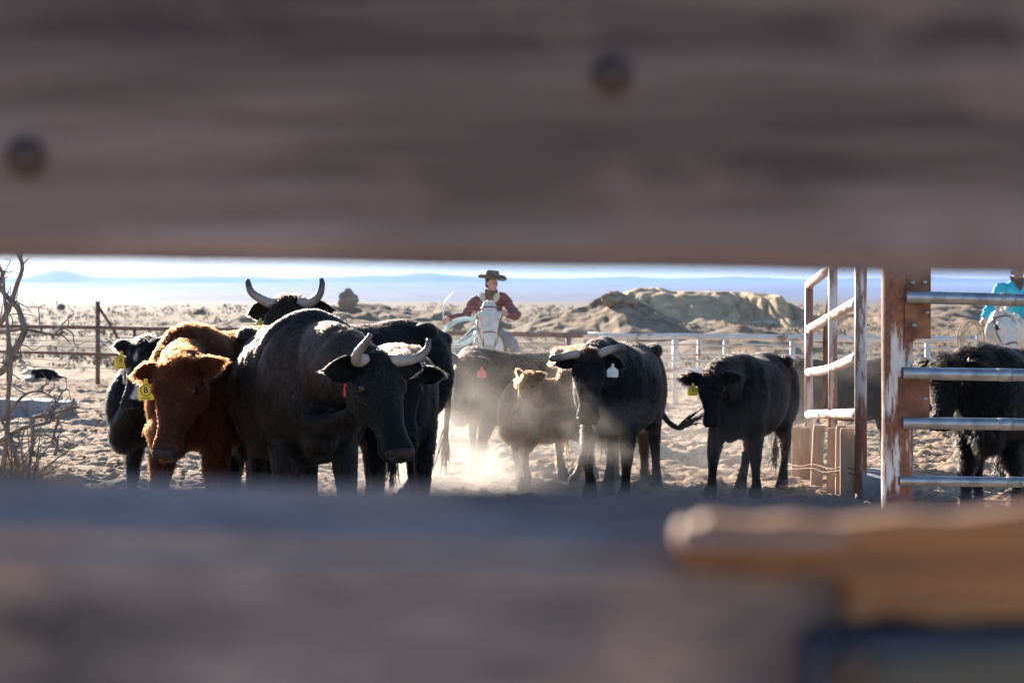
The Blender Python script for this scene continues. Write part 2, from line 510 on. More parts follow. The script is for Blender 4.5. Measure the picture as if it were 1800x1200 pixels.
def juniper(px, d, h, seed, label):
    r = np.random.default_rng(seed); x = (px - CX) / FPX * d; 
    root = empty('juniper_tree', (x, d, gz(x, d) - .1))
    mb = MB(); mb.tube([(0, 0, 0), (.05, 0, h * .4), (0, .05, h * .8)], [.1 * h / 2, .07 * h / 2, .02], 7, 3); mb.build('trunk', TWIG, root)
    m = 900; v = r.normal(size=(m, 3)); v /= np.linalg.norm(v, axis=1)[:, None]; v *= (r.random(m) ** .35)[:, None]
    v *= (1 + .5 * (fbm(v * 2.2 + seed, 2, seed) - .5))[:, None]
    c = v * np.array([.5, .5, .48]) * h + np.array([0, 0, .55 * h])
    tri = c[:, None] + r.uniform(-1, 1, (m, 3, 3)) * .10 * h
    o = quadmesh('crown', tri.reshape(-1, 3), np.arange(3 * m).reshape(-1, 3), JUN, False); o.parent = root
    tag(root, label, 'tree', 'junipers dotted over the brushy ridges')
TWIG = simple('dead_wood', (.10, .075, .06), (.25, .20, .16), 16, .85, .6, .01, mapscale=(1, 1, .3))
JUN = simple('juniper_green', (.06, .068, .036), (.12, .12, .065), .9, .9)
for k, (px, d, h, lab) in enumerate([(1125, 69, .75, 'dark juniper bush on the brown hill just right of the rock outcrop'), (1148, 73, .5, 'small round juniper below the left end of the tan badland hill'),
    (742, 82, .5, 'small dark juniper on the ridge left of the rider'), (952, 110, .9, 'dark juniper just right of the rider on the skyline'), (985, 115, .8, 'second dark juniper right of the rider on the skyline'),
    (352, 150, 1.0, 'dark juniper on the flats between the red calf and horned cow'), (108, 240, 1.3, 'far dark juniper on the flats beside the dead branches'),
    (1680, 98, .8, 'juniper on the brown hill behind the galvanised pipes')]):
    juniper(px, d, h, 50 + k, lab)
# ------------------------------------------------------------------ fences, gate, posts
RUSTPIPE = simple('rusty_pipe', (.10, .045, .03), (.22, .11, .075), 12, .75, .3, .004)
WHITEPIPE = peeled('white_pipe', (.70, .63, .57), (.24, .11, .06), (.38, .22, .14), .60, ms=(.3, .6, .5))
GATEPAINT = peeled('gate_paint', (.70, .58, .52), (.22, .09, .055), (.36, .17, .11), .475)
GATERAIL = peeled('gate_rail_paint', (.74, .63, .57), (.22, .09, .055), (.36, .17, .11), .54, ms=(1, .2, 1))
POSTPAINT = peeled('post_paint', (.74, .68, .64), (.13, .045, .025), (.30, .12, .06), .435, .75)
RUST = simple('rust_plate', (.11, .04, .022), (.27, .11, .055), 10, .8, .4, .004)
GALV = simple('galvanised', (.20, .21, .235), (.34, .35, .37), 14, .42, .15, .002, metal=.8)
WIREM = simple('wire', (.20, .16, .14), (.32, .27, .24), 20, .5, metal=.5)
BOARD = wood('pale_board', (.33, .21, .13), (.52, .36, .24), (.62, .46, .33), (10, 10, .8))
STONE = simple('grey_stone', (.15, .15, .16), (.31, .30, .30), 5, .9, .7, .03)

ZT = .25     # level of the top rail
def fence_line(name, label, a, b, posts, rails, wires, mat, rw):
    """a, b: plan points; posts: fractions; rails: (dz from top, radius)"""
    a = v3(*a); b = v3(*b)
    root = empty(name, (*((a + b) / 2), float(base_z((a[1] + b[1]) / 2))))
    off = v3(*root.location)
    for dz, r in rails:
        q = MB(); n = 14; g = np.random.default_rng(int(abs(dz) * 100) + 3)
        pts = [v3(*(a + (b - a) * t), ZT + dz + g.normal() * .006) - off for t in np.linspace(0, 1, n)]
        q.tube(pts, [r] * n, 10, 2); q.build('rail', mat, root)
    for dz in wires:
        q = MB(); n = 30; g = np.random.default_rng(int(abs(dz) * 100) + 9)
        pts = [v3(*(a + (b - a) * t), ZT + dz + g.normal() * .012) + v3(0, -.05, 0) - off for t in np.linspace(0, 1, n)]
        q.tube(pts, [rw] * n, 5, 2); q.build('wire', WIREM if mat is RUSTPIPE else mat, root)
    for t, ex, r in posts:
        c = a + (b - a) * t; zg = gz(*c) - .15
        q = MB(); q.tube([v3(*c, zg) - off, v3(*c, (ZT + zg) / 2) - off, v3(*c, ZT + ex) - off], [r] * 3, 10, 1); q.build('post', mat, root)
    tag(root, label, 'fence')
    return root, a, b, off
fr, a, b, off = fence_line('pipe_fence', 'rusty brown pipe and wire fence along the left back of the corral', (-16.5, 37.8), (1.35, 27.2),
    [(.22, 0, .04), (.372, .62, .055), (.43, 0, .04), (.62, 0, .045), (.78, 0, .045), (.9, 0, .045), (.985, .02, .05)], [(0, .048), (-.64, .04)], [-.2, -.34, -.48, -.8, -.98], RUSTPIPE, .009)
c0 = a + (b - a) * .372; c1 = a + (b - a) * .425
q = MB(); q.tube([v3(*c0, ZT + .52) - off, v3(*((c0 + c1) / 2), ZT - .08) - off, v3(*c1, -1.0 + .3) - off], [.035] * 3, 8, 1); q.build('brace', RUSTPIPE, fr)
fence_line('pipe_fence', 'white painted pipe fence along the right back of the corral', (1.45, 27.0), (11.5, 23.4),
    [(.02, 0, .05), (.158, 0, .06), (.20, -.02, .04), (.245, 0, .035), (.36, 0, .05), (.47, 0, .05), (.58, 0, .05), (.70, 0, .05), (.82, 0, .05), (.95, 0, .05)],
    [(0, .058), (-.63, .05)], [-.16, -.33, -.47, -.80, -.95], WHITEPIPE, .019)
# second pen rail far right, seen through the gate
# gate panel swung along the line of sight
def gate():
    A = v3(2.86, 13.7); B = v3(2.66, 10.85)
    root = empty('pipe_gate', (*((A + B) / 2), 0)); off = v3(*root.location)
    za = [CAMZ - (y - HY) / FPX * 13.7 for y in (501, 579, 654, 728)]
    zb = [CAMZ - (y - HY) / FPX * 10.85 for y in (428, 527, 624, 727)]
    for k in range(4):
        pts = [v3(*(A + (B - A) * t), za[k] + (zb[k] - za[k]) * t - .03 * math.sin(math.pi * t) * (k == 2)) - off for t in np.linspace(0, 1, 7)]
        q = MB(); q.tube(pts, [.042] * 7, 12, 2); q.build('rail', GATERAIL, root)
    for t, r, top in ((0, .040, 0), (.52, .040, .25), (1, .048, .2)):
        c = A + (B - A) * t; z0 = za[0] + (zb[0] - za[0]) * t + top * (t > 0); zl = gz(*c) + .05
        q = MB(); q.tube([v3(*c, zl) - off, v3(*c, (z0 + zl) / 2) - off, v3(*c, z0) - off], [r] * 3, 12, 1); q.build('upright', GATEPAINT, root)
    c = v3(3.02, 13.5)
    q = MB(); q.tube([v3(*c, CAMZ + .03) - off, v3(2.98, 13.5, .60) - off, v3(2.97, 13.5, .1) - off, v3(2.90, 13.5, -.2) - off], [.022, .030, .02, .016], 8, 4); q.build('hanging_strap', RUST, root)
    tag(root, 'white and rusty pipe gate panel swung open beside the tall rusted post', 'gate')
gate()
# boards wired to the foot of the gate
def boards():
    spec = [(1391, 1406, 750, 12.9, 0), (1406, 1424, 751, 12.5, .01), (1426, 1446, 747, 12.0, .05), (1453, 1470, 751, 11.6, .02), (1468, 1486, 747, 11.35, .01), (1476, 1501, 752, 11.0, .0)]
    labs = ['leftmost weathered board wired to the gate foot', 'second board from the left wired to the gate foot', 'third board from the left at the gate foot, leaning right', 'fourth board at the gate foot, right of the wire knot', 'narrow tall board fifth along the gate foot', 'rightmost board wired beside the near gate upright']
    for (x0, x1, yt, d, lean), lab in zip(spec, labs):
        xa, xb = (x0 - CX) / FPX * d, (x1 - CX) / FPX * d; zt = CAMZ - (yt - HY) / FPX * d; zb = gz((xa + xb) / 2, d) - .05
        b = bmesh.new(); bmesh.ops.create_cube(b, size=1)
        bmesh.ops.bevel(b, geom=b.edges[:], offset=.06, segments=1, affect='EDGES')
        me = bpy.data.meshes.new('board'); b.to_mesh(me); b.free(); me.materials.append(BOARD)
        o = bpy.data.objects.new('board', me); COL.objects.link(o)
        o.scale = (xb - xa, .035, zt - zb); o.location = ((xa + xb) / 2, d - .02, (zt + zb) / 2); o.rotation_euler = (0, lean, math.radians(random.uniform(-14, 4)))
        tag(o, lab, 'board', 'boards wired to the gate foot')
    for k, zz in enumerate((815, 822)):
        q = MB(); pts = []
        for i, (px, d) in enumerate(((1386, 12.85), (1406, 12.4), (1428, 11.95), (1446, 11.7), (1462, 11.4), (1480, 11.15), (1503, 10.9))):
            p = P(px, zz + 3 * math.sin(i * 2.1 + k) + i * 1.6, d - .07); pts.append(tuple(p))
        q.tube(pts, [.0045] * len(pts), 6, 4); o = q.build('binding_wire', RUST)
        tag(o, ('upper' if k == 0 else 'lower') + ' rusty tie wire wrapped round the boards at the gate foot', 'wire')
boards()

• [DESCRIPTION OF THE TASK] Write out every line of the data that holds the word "from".

• [WRITTEN RESPONSE]
The Blender Python script for this scene continues. Write part 2, from line 510 on. More parts follow. The script is for Blender 4.5. Measure the picture as if it were 1800x1200 pixels.
    """a, b: plan points; posts: fractions; rails: (dz from top, radius)"""
    labs = ['leftmost weathered board wired to the gate foot', 'second board from the left wired to the gate foot', 'third board from the left at the gate foot, leaning right', 'fourth board at the gate foot, right of the wire knot', 'narrow tall board fifth along the gate foot', 'rightmost board wired beside the near gate upright']